Stored data:
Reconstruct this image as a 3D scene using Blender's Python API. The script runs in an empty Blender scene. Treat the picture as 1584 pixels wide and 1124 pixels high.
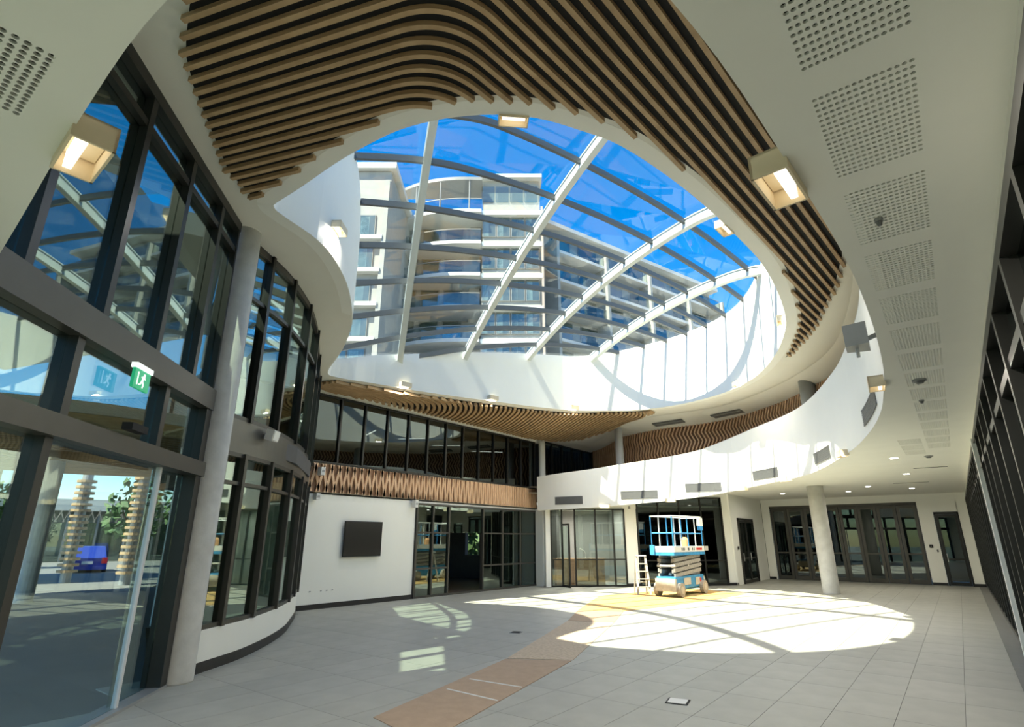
import bpy, bmesh, math, random
from mathutils import Vector, Matrix
from mathutils.geometry import delaunay_2d_cdt, tessellate_polygon
random.seed(7)
R = math.radians
SC = bpy.context.scene
COL = SC.collection
YAW = R(37.5)

# ------------------------------------------------------------------ camera, sky, sun, exposure
cam_d = bpy.data.cameras.new('camera'); cam_d.sensor_width = 36.0; cam_d.sensor_fit = 'HORIZONTAL'
cam_d.lens = 860.0 / 1584.0 * 36.0; cam_d.clip_start = 0.02; cam_d.clip_end = 600
cam = bpy.data.objects.new('camera', cam_d); COL.objects.link(cam)
cam.location = (0, 0, 1.65); cam.rotation_euler = (R(90 + 17.6), 0, YAW)
SC.camera = cam
SUN_AZ = R(80.0); SUN_EL = R(53.5)          # direction the light travels to, and height
w = bpy.data.worlds.new('sky'); SC.world = w; w.use_nodes = True
wn = w.node_tree; wn.nodes.clear()
wo = wn.nodes.new('ShaderNodeOutputWorld'); wb = wn.nodes.new('ShaderNodeBackground')
sky = wn.nodes.new('ShaderNodeTexSky'); sky.sky_type = 'NISHITA'; sky.sun_disc = False
sky.sun_elevation = SUN_EL; sky.sun_rotation = R(190)
sky.air_density = 1.0; sky.dust_density = 0.3; sky.ozone_density = 3.0
hs = wn.nodes.new('ShaderNodeHueSaturation'); hs.inputs['Saturation'].default_value = 1.45
wn.links.new(sky.outputs[0], hs.inputs['Color']); wn.links.new(hs.outputs[0], wb.inputs['Color'])
wb.inputs['Strength'].default_value = 0.066
wn.links.new(wb.outputs[0], wo.inputs[0])
sd = bpy.data.lights.new('sun', 'SUN'); sd.energy = 3.4; sd.angle = R(0.53); sd.color = (1.0, 0.945, 0.74)
sun = bpy.data.objects.new('sun', sd); COL.objects.link(sun)
sdir = Vector((math.cos(SUN_AZ) * math.cos(SUN_EL), math.sin(SUN_AZ) * math.cos(SUN_EL), -math.sin(SUN_EL)))
sun.rotation_euler = sdir.to_track_quat('-Z', 'Y').to_euler(); sun.location = (-20, -25, 40)
SC.view_settings.view_transform = 'Standard'; SC.view_settings.look = 'None'
SC.view_settings.gamma = 1.0; SC.view_settings.use_curve_mapping = False
SC.view_settings.exposure = 2.33
cy = SC.cycles
cy.max_bounces = 14; cy.diffuse_bounces = 7; cy.glossy_bounces = 5; cy.transmission_bounces = 6
cy.transparent_max_bounces = 24; cy.sample_clamp_indirect = 6.0

# ------------------------------------------------------------------ materials
M = {}
def pbr(name, col, rough=0.6, metal=0.0, var=0.06, scale=6.0, bump=0.0, bscale=60.0, spec=0.5, rand=0.0, emit=None, estr=0.0):
    m = bpy.data.materials.new(name); m.use_nodes = True
    nt = m.node_tree; b = nt.nodes['Principled BSDF']
    b.inputs['Roughness'].default_value = rough; b.inputs['Metallic'].default_value = metal
    b.inputs['Specular IOR Level'].default_value = spec
    tc = nt.nodes.new('ShaderNodeTexCoord')
    no = nt.nodes.new('ShaderNodeTexNoise'); no.inputs['Scale'].default_value = scale; no.inputs['Detail'].default_value = 6
    nt.links.new(tc.outputs['Object'], no.inputs['Vector'])
    cr = nt.nodes.new('ShaderNodeMapRange'); cr.inputs[1].default_value = 0.25; cr.inputs[2].default_value = 0.75
    cr.inputs[3].default_value = 1 - var; cr.inputs[4].default_value = 1 + var
    nt.links.new(no.outputs['Fac'], cr.inputs[0])
    mul = nt.nodes.new('ShaderNodeVectorMath'); mul.operation = 'SCALE'; mul.inputs[0].default_value = col[:3]
    nt.links.new(cr.outputs[0], mul.inputs['Scale'])
    last = mul.outputs[0]
    if rand > 0:
        oi = nt.nodes.new('ShaderNodeObjectInfo'); mr = nt.nodes.new('ShaderNodeMapRange')
        mr.inputs[3].default_value = 1 - rand; mr.inputs[4].default_value = 1 + rand
        nt.links.new(oi.outputs['Random'], mr.inputs[0])
        m2 = nt.nodes.new('ShaderNodeVectorMath'); m2.operation = 'SCALE'
        nt.links.new(last, m2.inputs[0]); nt.links.new(mr.outputs[0], m2.inputs['Scale']); last = m2.outputs[0]
    nt.links.new(last, b.inputs['Base Color'])
    if bump > 0:
        n2 = nt.nodes.new('ShaderNodeTexNoise'); n2.inputs['Scale'].default_value = bscale; n2.inputs['Detail'].default_value = 5
        nt.links.new(tc.outputs['Object'], n2.inputs['Vector'])
        bp = nt.nodes.new('ShaderNodeBump'); bp.inputs['Strength'].default_value = bump; bp.inputs['Distance'].default_value = 0.01
        nt.links.new(n2.outputs['Fac'], bp.inputs['Height']); nt.links.new(bp.outputs[0], b.inputs['Normal'])
    if emit:
        b.inputs['Emission Color'].default_value = (*emit, 1); b.inputs['Emission Strength'].default_value = estr
    M[name] = m; return m
def wood(name, a, b_, scale=(3, 3, 30), rough=0.55, rand=0.08):
    m = bpy.data.materials.new(name); m.use_nodes = True
    nt = m.node_tree; b = nt.nodes['Principled BSDF']; b.inputs['Roughness'].default_value = rough
    tc = nt.nodes.new('ShaderNodeTexCoord'); mp = nt.nodes.new('ShaderNodeMapping'); mp.inputs['Scale'].default_value = scale
    no = nt.nodes.new('ShaderNodeTexNoise'); no.inputs['Scale'].default_value = 1.2; no.inputs['Detail'].default_value = 8
    no.inputs['Distortion'].default_value = 0.6
    ra = nt.nodes.new('ShaderNodeValToRGB'); ra.color_ramp.elements[0].position = 0.3; ra.color_ramp.elements[1].position = 0.72
    ra.color_ramp.elements[0].color = (*a, 1); ra.color_ramp.elements[1].color = (*b_, 1)
    oi = nt.nodes.new('ShaderNodeObjectInfo'); mr = nt.nodes.new('ShaderNodeMapRange')
    mr.inputs[3].default_value = 1 - rand; mr.inputs[4].default_value = 1 + rand
    m2 = nt.nodes.new('ShaderNodeVectorMath'); m2.operation = 'SCALE'
    nt.links.new(tc.outputs['Object'], mp.inputs[0]); nt.links.new(mp.outputs[0], no.inputs['Vector'])
    nt.links.new(no.outputs['Fac'], ra.inputs[0]); nt.links.new(ra.outputs[0], m2.inputs[0])
    nt.links.new(oi.outputs['Random'], mr.inputs[0]); nt.links.new(mr.outputs[0], m2.inputs['Scale'])
    nt.links.new(m2.outputs[0], b.inputs['Base Color'])
    M[name] = m; return m
def glass(name, tint, f0=0.06, gloss=(0.95, 0.97, 0.97), grazing=1.0):
    """thin sheet: tinted transparency plus a mirror share that grows towards grazing angles (Schlick)"""
    m = bpy.data.materials.new(name); m.use_nodes = True
    nt = m.node_tree; nt.nodes.clear()
    o = nt.nodes.new('ShaderNodeOutputMaterial'); mx = nt.nodes.new('ShaderNodeMixShader')
    t = nt.nodes.new('ShaderNodeBsdfTransparent'); g = nt.nodes.new('ShaderNodeBsdfGlossy'); ge = nt.nodes.new('ShaderNodeNewGeometry')
    t.inputs[0].default_value = (*tint, 1); g.inputs[0].default_value = (*gloss, 1); g.inputs['Roughness'].default_value = 0.0
    def mt(op, x, y=None):
        n = nt.nodes.new('ShaderNodeMath'); n.operation = op; n.use_clamp = True
        for i, q in enumerate((x, y)):
            if q is None: continue
            if isinstance(q, (int, float)): n.inputs[i].default_value = q
            else: nt.links.new(q, n.inputs[i])
        return n.outputs[0]
    dp = nt.nodes.new('ShaderNodeVectorMath'); dp.operation = 'DOT_PRODUCT'
    nt.links.new(ge.outputs['Incoming'], dp.inputs[0]); nt.links.new(ge.outputs['Normal'], dp.inputs[1])
    ab = nt.nodes.new('ShaderNodeMath'); ab.operation = 'ABSOLUTE'; nt.links.new(dp.outputs['Value'], ab.inputs[0])
    pw = mt('POWER', mt('SUBTRACT', 1.0, ab.outputs[0]), 5.0)
    fac = mt('ADD', mt('MULTIPLY', pw, grazing * (1 - f0)), f0)
    nt.links.new(fac, mx.inputs[0]); nt.links.new(t.outputs[0], mx.inputs[1]); nt.links.new(g.outputs[0], mx.inputs[2])
    nt.links.new(mx.outputs[0], o.inputs[0]); M[name] = m; return m
def emis(name, col, st):
    m = bpy.data.materials.new(name); m.use_nodes = True
    nt = m.node_tree; nt.nodes.clear()
    o = nt.nodes.new('ShaderNodeOutputMaterial'); e = nt.nodes.new('ShaderNodeEmission')
    e.inputs[0].default_value = (*col, 1); e.inputs[1].default_value = st
    nt.links.new(e.outputs[0], o.inputs[0]); M[name] = m; return m
pbr('white', (0.86, 0.865, 0.81), 0.55, var=0.015, scale=1.5)
pbr('soffit', (0.86, 0.86, 0.79), 0.7, var=0.02, scale=2)
pbr('bulkhead', (0.78, 0.77, 0.70), 0.7, var=0.02, scale=2)
pbr('black', (0.008, 0.008, 0.008), 0.8, var=0.1)
pbr('skirting', (0.015, 0.015, 0.016), 0.5)
pbr('alu', (0.020, 0.020, 0.018), 0.38, metal=0.3, var=0.08)
pbr('alu_face', (0.062, 0.060, 0.052), 0.42, metal=0.3, var=0.05)
pbr('spandrel', (0.13, 0.127, 0.11), 0.4, metal=0.4, var=0.04)
pbr('concrete', (0.55, 0.55, 0.52), 0.75, var=0.12, scale=5, bump=0.25, bscale=25)
pbr('tile', (0.345, 0.345, 0.305), 0.5, var=0.10, scale=3.0, bump=0.06, bscale=90, rand=0.05)
pbr('grout', (0.20, 0.20, 0.185), 0.9)
wood('slat', (0.36, 0.235, 0.12), (0.52, 0.36, 0.20), (2.5, 2.5, 20))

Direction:
Copy nothing but the lines from the top of the material through the line holding "YAW = R(37.5)", exactly as written; omit pictures.

Task answer:
Reconstruct this image as a 3D scene using Blender's Python API. The script runs in an empty Blender scene. Treat the picture as 1584 pixels wide and 1124 pixels high.
import bpy, bmesh, math, random
from mathutils import Vector, Matrix
from mathutils.geometry import delaunay_2d_cdt, tessellate_polygon
random.seed(7)
R = math.radians
SC = bpy.context.scene
COL = SC.collection
YAW = R(37.5)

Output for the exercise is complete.